#### [Instruction]
Copy exactly the lines of the records below, and only those lines, beginning with the line that contains "Continue the Blender" and ending with the line that contains "tag(bag.obj('reed_shoots', M_GRASS), 'young".

#### [Data to use]
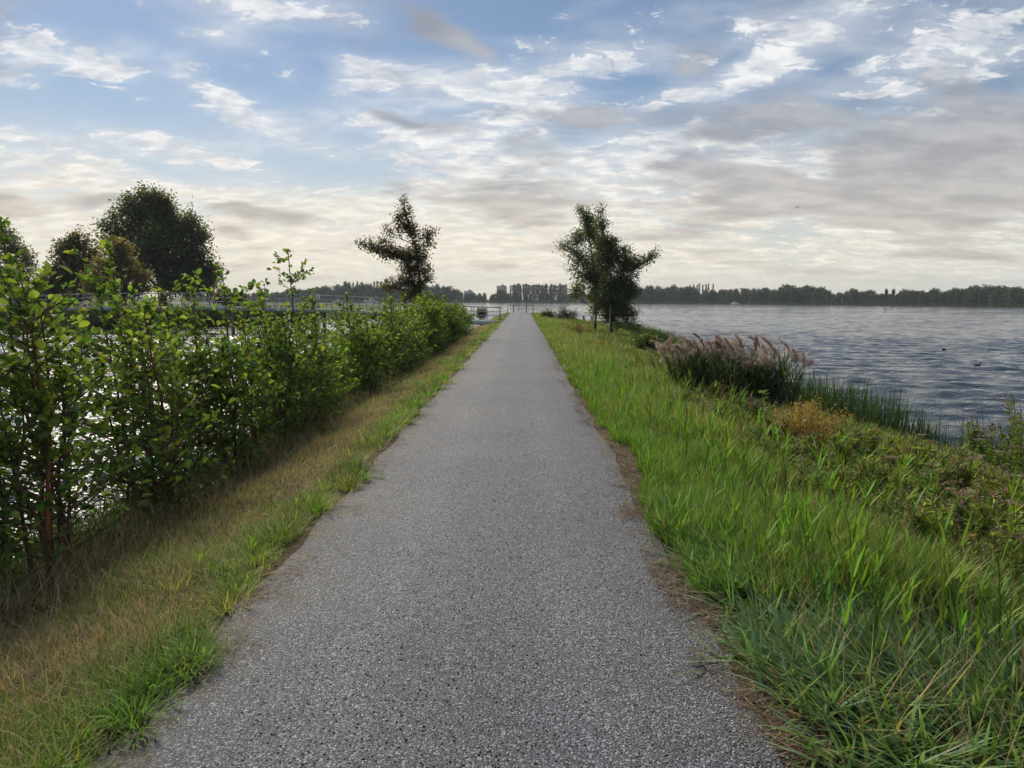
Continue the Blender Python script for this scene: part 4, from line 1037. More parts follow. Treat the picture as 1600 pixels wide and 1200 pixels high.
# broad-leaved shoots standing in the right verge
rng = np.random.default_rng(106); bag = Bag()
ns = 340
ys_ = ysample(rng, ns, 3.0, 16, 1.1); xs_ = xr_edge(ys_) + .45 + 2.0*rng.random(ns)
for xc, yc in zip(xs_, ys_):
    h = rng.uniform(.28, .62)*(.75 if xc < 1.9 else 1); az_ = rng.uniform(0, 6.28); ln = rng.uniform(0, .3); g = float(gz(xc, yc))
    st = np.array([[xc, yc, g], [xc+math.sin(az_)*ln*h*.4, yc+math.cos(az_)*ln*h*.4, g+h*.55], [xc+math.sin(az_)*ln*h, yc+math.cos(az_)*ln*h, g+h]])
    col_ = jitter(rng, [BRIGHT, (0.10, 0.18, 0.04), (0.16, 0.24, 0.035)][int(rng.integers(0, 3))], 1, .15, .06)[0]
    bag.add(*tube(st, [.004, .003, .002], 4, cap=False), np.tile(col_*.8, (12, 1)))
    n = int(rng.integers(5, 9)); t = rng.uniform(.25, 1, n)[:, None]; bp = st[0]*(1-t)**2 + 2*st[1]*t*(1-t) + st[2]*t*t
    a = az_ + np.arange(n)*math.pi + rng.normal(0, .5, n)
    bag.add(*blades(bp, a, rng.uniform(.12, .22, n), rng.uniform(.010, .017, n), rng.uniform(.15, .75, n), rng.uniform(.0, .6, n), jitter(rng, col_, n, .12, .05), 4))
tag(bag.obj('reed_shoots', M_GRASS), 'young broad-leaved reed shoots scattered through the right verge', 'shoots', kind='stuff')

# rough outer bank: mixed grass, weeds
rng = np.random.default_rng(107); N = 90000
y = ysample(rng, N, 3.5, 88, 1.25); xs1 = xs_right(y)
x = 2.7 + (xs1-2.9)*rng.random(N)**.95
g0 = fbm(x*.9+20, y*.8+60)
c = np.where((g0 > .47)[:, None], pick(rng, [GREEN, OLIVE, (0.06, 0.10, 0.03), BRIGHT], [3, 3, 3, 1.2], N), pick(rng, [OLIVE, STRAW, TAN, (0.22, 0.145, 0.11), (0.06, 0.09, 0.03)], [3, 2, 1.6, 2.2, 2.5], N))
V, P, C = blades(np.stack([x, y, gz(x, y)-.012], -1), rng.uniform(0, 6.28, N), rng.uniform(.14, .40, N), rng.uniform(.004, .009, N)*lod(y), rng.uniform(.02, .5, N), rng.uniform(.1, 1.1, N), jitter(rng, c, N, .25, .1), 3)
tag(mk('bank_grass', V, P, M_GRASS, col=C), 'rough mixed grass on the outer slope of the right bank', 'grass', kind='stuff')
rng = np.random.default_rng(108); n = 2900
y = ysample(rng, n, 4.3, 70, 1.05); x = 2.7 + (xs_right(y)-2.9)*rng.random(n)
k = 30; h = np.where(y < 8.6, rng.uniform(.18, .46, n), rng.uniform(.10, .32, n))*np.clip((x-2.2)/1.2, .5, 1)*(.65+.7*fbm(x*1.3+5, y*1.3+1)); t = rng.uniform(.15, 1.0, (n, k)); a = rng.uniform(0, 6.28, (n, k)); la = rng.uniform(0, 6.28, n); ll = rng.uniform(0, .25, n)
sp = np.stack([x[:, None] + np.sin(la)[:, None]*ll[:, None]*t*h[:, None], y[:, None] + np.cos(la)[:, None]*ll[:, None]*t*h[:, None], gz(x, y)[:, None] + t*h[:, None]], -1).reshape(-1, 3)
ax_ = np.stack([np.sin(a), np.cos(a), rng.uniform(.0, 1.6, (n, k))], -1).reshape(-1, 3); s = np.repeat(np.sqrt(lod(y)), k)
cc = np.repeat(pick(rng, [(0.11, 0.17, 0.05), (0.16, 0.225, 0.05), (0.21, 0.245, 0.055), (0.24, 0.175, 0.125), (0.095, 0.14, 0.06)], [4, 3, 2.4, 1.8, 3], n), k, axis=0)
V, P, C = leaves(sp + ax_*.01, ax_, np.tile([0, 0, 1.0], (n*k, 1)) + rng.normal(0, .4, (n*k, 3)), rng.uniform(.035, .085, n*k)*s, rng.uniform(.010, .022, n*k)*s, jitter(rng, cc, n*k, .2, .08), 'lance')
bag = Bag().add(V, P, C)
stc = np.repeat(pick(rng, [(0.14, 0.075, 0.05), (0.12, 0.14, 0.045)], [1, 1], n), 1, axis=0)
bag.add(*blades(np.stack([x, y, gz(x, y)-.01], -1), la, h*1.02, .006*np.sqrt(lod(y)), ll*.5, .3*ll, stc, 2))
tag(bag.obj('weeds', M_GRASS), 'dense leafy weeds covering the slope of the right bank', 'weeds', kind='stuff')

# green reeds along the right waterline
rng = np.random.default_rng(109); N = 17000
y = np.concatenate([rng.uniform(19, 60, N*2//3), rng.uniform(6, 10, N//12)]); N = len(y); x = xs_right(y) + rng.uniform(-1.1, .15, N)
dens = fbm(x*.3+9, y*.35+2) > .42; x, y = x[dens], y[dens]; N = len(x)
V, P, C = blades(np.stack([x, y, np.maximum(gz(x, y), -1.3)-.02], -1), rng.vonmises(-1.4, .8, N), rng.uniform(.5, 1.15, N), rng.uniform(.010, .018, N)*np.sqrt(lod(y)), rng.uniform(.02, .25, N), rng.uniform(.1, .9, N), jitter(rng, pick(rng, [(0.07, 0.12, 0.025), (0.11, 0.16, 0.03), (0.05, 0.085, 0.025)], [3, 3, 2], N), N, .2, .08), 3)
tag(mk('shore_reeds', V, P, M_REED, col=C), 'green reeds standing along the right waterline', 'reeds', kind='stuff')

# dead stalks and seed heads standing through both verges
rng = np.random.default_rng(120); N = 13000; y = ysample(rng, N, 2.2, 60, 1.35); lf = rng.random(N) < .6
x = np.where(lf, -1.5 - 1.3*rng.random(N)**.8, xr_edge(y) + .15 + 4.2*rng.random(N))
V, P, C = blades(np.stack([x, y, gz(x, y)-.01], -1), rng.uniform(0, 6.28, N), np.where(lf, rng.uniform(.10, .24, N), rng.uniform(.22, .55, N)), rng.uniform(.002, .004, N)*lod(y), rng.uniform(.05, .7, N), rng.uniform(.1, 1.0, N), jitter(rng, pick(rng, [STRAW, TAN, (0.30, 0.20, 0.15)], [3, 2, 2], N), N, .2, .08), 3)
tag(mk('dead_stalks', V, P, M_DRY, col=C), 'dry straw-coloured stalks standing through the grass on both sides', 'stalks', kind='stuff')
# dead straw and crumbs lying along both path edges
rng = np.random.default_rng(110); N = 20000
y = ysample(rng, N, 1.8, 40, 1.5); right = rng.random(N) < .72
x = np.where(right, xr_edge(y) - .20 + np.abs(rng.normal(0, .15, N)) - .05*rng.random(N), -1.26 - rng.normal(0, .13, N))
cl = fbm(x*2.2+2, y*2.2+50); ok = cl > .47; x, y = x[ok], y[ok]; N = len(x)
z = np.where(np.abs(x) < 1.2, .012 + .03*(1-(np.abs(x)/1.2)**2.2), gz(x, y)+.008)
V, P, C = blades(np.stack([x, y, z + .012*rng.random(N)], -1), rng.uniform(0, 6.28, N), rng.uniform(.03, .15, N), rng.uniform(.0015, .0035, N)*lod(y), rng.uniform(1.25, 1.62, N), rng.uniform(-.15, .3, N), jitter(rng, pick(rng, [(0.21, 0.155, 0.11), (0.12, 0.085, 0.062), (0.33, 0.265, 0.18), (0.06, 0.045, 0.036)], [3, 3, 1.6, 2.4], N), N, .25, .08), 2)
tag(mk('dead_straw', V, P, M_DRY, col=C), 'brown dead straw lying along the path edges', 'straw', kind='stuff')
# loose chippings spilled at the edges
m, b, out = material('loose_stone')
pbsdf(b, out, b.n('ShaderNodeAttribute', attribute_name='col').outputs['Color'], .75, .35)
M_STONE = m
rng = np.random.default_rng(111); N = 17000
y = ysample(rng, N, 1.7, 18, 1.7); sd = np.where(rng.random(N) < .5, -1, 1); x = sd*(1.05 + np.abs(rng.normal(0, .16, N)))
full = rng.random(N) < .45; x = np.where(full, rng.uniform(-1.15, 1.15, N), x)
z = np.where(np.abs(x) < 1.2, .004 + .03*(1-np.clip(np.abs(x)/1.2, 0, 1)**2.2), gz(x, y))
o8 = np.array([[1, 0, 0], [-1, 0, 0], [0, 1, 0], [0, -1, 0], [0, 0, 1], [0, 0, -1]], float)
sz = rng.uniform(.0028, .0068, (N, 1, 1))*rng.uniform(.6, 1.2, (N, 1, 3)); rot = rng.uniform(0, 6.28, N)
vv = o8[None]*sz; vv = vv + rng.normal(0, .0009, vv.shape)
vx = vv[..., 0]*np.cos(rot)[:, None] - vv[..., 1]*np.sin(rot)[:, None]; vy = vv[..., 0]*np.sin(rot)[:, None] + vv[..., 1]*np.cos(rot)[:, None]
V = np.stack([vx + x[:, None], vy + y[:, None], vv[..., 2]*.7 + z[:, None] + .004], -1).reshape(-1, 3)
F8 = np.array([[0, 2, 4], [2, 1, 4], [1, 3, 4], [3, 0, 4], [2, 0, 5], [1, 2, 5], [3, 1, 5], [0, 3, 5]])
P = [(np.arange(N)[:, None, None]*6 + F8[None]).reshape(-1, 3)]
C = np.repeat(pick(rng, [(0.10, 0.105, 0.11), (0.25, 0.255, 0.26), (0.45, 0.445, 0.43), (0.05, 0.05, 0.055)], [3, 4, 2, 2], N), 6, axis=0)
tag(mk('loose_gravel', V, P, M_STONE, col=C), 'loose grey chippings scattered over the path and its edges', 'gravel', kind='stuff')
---
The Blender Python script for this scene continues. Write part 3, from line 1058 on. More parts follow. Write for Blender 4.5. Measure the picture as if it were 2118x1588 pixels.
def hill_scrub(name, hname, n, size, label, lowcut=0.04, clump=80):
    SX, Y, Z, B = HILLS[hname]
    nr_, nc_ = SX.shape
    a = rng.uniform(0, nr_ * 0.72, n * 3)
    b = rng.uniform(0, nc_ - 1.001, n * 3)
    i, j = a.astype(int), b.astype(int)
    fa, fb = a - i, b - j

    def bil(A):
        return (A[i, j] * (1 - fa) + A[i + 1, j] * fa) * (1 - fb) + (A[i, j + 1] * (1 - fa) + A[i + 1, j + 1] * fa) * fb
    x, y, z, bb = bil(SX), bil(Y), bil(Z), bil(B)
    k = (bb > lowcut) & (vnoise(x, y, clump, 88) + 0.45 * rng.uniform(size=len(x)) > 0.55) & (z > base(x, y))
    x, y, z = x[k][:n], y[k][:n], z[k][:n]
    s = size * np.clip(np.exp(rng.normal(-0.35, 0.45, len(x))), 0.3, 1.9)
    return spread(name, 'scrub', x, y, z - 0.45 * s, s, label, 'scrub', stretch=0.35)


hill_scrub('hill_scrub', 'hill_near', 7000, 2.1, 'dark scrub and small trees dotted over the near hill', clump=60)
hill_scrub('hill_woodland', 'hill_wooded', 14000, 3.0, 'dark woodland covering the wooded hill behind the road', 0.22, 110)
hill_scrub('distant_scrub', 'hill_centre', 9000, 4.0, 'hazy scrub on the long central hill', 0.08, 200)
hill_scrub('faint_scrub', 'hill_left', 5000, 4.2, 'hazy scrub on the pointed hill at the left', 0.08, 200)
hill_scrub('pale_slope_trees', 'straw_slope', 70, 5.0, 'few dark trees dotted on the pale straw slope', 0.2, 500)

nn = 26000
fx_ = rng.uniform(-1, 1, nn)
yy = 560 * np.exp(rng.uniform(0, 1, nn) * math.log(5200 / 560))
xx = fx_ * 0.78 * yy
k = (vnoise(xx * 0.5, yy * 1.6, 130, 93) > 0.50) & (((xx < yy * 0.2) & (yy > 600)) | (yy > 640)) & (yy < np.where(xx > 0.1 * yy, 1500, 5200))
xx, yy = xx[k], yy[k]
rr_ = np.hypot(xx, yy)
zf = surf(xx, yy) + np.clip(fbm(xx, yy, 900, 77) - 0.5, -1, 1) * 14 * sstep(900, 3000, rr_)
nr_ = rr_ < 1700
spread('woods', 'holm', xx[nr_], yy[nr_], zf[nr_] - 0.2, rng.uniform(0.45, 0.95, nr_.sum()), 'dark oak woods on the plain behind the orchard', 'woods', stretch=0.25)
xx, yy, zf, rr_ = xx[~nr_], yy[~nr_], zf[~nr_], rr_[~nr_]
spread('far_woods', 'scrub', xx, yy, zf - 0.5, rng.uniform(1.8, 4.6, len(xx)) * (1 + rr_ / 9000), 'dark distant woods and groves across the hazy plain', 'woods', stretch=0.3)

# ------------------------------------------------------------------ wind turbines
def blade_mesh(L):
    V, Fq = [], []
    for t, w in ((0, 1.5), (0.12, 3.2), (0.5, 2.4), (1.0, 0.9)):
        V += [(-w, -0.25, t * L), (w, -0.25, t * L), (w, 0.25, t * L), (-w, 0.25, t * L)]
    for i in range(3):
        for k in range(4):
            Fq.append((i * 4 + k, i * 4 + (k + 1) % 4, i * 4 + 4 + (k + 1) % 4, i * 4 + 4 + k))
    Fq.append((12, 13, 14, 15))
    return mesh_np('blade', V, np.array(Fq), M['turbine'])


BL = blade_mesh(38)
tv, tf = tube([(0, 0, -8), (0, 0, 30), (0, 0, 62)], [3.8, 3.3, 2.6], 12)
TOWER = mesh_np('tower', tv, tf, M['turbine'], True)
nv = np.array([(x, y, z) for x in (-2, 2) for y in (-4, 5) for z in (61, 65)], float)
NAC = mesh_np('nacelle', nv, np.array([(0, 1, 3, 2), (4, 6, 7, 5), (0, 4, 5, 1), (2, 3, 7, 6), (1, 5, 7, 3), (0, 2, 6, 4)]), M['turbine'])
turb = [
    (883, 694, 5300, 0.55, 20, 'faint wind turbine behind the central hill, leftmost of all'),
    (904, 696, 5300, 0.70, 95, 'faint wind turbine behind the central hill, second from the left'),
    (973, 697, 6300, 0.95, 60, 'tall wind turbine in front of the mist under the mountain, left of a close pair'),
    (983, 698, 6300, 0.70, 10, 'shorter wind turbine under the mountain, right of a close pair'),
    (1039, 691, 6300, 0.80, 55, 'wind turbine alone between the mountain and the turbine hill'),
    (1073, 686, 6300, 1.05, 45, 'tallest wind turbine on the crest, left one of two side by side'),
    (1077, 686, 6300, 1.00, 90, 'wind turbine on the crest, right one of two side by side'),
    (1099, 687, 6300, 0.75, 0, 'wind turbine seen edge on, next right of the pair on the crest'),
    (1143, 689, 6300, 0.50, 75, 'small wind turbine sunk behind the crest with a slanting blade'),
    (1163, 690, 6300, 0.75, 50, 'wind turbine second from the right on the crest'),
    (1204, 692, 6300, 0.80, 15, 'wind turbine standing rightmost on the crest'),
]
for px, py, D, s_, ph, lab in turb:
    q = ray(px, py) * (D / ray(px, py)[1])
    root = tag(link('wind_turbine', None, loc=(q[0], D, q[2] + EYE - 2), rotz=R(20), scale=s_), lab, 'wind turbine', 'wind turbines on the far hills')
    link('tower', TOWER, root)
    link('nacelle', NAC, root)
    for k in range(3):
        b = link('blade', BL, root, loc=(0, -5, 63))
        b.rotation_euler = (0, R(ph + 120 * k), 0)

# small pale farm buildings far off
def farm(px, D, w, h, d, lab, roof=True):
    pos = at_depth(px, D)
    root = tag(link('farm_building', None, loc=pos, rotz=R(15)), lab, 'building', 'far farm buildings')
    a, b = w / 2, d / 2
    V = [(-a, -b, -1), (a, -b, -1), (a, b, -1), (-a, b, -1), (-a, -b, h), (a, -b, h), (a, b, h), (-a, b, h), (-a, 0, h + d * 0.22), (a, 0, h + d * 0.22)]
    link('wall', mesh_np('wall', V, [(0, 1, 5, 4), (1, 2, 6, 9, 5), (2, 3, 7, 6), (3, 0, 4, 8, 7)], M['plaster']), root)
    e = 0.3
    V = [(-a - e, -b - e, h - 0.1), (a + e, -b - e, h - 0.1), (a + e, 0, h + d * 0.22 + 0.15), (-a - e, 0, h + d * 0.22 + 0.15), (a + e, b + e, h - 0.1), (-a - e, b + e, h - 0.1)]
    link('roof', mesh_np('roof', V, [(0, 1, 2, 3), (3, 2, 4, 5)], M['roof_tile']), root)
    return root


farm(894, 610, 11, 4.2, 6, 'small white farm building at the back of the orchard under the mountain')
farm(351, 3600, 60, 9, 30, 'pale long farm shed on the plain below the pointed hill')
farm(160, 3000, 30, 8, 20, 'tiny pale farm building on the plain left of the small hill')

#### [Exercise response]
Continue the Blender Python script for this scene: part 4, from line 1037. More parts follow. Treat the picture as 1600 pixels wide and 1200 pixels high.
# broad-leaved shoots standing in the right verge
rng = np.random.default_rng(106); bag = Bag()
ns = 340
ys_ = ysample(rng, ns, 3.0, 16, 1.1); xs_ = xr_edge(ys_) + .45 + 2.0*rng.random(ns)
for xc, yc in zip(xs_, ys_):
    h = rng.uniform(.28, .62)*(.75 if xc < 1.9 else 1); az_ = rng.uniform(0, 6.28); ln = rng.uniform(0, .3); g = float(gz(xc, yc))
    st = np.array([[xc, yc, g], [xc+math.sin(az_)*ln*h*.4, yc+math.cos(az_)*ln*h*.4, g+h*.55], [xc+math.sin(az_)*ln*h, yc+math.cos(az_)*ln*h, g+h]])
    col_ = jitter(rng, [BRIGHT, (0.10, 0.18, 0.04), (0.16, 0.24, 0.035)][int(rng.integers(0, 3))], 1, .15, .06)[0]
    bag.add(*tube(st, [.004, .003, .002], 4, cap=False), np.tile(col_*.8, (12, 1)))
    n = int(rng.integers(5, 9)); t = rng.uniform(.25, 1, n)[:, None]; bp = st[0]*(1-t)**2 + 2*st[1]*t*(1-t) + st[2]*t*t
    a = az_ + np.arange(n)*math.pi + rng.normal(0, .5, n)
    bag.add(*blades(bp, a, rng.uniform(.12, .22, n), rng.uniform(.010, .017, n), rng.uniform(.15, .75, n), rng.uniform(.0, .6, n), jitter(rng, col_, n, .12, .05), 4))
tag(bag.obj('reed_shoots', M_GRASS), 'young broad-leaved reed shoots scattered through the right verge', 'shoots', kind='stuff')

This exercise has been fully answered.